Timothy P. Hulick, Ph.D., W9QQ
886 Brandon Lane
Schwenksville, PA 19473


Abstract.

This paper is the first of two presenting the Digital Amplitude Modulator and the Digital Linear Amplifier. One leads to the other with the Digital Amplitude Modulator the precursor and the first theorized. Linear amplitude modulation in very high power full carrier systems still requires rather large solid state or vacuum tube devices in Medium Wave (MW) and Short Wave (SW), telephone and VHF and UHF television transmission broadcast systems. The analog format for these systems for MW and SW is simple full carrier 100% AM with no phase modulation. For vestigial sideband television, and any of the X-QAMs, X-VSBs or any other digital format requiring both AM and PM to describe the envelope vector of the modulated signal, simultaneous AM and PM are required.
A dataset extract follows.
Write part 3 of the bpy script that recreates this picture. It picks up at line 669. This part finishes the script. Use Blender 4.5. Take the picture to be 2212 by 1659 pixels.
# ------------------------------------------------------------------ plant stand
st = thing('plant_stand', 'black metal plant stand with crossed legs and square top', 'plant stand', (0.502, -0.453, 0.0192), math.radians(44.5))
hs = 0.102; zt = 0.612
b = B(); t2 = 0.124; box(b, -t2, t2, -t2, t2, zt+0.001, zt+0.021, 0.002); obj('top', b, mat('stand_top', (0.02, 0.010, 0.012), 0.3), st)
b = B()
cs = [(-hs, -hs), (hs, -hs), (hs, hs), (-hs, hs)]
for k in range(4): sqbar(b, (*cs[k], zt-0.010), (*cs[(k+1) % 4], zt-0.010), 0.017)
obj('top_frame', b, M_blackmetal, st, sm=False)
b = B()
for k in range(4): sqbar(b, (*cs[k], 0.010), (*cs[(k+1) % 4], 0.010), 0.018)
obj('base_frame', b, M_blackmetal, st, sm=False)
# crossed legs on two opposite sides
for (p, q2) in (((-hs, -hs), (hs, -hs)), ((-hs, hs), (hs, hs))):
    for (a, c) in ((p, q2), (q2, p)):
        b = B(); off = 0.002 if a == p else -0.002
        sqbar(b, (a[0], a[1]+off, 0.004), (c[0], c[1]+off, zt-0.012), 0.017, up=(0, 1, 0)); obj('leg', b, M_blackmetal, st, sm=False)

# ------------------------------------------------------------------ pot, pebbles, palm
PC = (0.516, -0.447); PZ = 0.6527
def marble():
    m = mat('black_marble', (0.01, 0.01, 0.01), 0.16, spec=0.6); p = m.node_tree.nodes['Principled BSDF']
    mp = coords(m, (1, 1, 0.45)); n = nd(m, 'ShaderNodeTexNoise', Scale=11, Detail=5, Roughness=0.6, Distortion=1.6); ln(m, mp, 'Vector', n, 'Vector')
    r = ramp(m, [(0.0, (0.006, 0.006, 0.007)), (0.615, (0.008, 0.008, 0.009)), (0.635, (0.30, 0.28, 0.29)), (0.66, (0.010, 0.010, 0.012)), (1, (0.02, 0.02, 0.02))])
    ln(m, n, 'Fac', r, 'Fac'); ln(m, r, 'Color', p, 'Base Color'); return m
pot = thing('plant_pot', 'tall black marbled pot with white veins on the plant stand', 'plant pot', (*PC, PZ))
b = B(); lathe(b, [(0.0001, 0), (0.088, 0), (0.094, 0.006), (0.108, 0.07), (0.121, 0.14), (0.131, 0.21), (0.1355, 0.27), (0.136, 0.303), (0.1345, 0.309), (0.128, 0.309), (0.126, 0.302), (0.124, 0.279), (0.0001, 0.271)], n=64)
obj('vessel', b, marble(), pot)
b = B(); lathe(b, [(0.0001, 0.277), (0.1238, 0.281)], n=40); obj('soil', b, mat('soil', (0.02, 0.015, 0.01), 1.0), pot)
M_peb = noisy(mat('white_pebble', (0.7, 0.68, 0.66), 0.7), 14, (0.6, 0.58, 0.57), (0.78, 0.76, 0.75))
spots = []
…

This paper presents a modern approach to digitally synthesized analog amplitude modulation boasting very high power efficiency, and linearity which is only a function of quantization error. This is the first of two papers on Digital Amplitude Modulation and Digital Linear Amplification where all non-orthogonal multiple carrier formats, digital or analog, are transmitted by RF or microwave by means of analog wave-form modulation. Saturated class C amplifiers are used as binarily related carrier power sources each connected to one input of a set of 3 dB power combiners arranged such that the output of the (n-1)th combiner feeds the other input of the nth combiner. Linear amplitude modulation takes place in the array of power combiners as amplifiers feeding the array are gated on or off according to the bit content of the digitized baseband modulation signal as sampled by means of an analog to digital converter. Modulation is absolutely linear with no flat topping, differential gain or phase or incidental carrier phase modulation. The only source of distortion is the quantization error. The spurious free dynamic range is dictated by the A/D converter used.